## PROBLEM DESCRIPTION
Provide only the number of lines in the data below that contain the word "objects".

## RAW RECORDS
- - - -

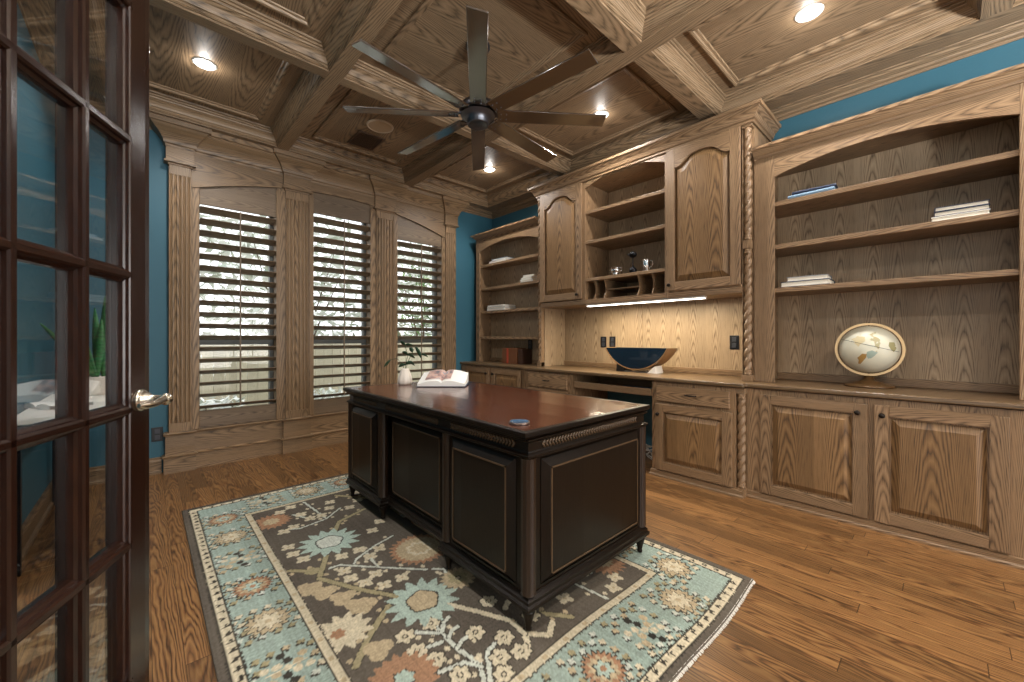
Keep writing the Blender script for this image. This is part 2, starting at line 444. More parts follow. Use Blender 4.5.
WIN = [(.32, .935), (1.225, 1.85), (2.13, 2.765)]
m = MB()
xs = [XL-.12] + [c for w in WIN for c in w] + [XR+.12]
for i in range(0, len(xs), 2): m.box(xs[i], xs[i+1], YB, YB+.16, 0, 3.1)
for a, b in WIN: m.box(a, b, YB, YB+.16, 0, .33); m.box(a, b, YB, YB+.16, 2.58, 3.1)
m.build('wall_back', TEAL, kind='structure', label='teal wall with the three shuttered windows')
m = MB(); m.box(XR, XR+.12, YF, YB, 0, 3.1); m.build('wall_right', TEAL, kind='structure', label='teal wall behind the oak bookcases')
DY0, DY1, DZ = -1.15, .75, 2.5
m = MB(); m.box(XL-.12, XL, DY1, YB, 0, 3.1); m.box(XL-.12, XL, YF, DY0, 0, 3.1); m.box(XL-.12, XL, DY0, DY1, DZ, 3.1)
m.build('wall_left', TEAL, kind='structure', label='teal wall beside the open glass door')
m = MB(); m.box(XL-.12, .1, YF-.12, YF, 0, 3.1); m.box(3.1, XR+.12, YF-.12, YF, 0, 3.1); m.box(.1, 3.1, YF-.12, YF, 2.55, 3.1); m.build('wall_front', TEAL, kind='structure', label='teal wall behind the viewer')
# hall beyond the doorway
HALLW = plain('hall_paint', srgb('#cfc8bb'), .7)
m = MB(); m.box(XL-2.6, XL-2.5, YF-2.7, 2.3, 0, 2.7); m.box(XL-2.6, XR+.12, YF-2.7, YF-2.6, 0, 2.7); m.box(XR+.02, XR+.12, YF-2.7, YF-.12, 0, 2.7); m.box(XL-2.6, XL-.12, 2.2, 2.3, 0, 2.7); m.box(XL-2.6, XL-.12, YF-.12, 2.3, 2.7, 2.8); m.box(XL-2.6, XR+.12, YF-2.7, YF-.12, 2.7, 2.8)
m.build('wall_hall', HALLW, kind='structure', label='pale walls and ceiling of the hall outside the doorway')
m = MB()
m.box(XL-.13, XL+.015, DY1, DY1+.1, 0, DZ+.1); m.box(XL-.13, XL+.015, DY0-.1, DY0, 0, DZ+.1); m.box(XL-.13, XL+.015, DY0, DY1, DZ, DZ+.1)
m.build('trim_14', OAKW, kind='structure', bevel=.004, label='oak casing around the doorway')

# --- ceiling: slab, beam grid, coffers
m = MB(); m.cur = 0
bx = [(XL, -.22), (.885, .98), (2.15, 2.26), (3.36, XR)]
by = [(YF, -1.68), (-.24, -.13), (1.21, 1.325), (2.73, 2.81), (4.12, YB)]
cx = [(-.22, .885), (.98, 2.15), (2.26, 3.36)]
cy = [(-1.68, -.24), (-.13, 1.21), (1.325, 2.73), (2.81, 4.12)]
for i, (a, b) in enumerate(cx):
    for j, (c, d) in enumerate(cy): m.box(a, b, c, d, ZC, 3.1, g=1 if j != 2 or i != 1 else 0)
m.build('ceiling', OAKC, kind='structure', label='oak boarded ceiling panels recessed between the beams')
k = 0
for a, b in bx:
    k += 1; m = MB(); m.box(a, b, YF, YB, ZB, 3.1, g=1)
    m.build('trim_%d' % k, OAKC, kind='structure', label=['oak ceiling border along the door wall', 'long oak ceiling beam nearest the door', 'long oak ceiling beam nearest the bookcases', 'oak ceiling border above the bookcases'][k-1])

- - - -

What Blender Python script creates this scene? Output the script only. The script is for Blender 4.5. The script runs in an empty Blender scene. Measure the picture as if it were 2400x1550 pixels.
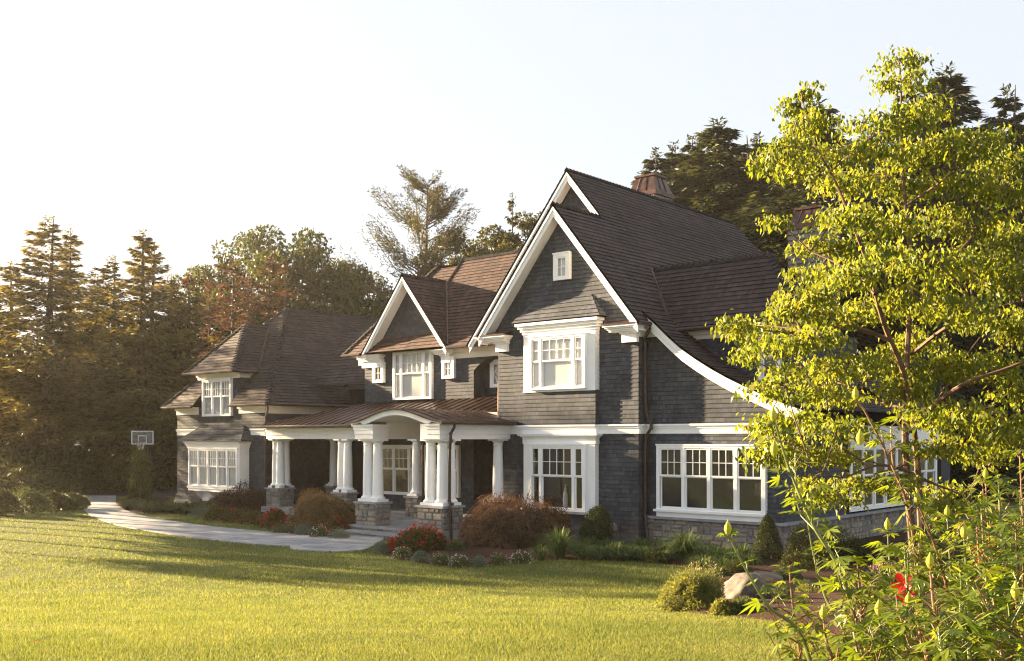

- - - -

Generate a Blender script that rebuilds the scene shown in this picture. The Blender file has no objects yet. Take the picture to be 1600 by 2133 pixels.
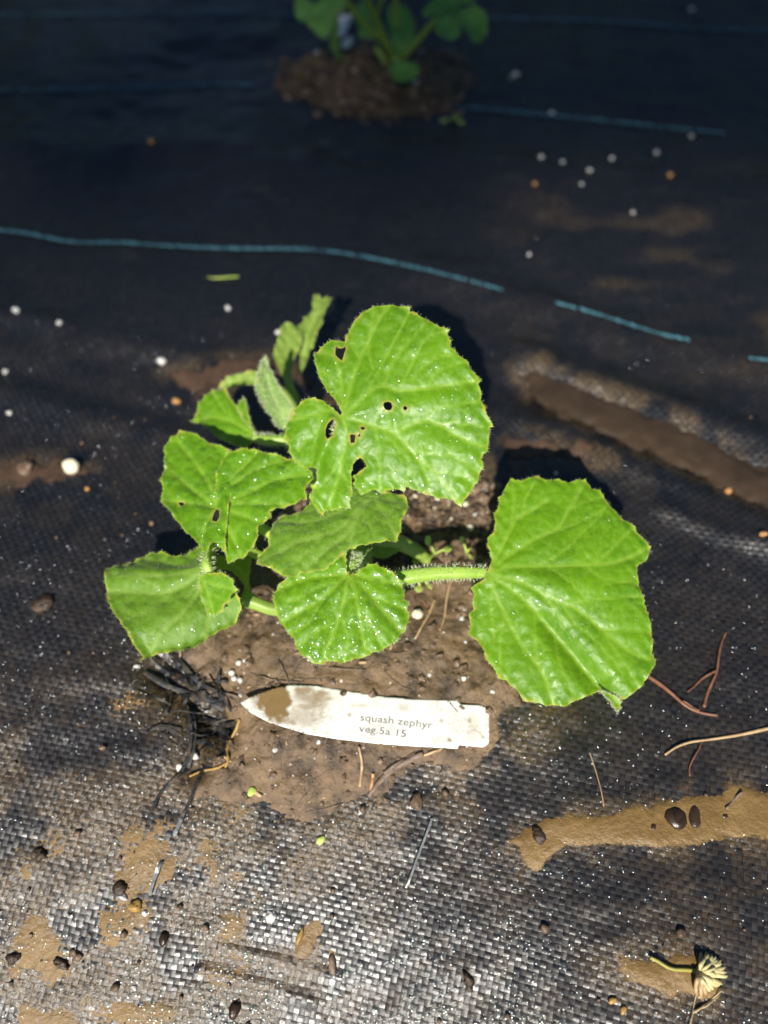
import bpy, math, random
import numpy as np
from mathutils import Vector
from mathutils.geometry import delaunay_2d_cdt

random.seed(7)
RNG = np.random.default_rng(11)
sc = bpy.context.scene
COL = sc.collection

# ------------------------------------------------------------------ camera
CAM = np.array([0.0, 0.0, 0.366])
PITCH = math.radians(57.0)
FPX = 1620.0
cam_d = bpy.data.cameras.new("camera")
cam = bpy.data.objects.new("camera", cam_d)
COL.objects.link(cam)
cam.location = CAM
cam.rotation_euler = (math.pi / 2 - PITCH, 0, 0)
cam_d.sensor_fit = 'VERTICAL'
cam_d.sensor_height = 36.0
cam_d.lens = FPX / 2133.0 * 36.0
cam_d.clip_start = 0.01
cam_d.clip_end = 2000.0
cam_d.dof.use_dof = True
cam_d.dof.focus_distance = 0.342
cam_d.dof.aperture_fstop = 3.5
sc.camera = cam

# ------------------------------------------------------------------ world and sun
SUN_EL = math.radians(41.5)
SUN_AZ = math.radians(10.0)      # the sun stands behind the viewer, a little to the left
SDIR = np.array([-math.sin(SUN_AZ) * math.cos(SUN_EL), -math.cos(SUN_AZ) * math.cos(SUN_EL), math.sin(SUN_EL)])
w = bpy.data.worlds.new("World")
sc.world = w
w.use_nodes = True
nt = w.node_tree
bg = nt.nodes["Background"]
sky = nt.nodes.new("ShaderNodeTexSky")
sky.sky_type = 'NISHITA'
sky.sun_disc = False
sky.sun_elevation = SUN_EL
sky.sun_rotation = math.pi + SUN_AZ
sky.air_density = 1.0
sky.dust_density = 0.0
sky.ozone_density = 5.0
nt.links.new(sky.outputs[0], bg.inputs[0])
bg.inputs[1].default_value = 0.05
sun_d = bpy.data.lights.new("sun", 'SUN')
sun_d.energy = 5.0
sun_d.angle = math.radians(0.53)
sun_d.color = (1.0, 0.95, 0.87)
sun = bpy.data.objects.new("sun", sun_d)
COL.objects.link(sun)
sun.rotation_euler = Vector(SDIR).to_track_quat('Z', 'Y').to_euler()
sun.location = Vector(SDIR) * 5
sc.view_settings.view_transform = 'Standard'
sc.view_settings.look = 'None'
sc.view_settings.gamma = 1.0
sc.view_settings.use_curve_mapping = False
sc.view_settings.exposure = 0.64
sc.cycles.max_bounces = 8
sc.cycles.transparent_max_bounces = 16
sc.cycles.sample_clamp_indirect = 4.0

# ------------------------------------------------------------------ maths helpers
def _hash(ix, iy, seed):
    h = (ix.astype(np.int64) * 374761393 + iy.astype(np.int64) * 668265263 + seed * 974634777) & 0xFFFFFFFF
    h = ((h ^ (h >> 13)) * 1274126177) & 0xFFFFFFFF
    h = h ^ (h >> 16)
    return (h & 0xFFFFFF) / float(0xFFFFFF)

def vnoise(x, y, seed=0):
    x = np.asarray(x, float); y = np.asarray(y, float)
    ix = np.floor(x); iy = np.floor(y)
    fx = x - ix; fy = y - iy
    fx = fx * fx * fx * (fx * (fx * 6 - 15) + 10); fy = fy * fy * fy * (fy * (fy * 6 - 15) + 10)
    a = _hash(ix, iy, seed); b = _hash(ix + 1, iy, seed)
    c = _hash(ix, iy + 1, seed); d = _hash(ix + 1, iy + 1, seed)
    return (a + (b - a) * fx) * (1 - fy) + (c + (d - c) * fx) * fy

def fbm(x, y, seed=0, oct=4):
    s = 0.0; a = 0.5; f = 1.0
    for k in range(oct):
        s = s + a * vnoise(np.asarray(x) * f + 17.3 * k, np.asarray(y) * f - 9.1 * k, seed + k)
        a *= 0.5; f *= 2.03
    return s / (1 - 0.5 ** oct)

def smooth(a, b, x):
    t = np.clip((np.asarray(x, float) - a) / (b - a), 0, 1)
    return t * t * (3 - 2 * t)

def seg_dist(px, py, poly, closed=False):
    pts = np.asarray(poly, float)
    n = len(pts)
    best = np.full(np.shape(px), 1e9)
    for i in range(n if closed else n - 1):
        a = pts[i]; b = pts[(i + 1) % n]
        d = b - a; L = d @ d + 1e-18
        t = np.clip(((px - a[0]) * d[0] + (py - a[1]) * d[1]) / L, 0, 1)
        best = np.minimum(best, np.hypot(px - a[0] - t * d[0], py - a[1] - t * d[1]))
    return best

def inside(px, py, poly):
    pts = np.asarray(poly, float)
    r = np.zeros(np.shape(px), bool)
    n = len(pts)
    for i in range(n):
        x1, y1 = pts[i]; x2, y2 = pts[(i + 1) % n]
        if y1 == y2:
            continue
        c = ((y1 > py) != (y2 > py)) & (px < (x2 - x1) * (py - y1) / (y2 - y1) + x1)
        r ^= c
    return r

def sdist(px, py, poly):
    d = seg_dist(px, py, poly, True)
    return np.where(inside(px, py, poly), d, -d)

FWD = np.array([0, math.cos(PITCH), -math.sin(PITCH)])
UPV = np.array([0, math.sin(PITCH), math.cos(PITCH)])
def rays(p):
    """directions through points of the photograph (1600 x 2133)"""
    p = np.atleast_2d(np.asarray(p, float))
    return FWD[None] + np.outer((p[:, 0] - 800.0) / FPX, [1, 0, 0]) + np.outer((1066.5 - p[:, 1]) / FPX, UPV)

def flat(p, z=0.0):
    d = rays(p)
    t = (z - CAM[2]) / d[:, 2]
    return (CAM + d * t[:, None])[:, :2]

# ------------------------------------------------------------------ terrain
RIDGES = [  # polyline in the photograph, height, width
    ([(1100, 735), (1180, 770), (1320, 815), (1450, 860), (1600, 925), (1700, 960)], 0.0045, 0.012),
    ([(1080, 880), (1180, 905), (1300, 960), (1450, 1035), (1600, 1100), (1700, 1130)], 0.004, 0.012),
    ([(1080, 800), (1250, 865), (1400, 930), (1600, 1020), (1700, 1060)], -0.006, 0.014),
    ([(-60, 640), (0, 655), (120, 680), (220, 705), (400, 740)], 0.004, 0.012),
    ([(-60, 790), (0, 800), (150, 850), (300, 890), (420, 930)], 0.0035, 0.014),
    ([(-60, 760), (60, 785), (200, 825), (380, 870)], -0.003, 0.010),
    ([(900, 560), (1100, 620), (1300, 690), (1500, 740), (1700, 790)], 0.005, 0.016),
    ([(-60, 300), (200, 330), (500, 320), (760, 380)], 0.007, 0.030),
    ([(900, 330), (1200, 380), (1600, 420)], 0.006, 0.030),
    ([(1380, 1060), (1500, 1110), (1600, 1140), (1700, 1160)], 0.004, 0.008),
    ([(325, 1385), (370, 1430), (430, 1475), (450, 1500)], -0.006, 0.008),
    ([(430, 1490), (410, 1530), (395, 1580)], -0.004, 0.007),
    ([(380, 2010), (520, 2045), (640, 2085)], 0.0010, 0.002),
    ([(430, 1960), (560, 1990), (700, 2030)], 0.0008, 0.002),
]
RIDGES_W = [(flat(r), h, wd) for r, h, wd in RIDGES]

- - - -

## SOLUTION FOR THIS PROBLEM
5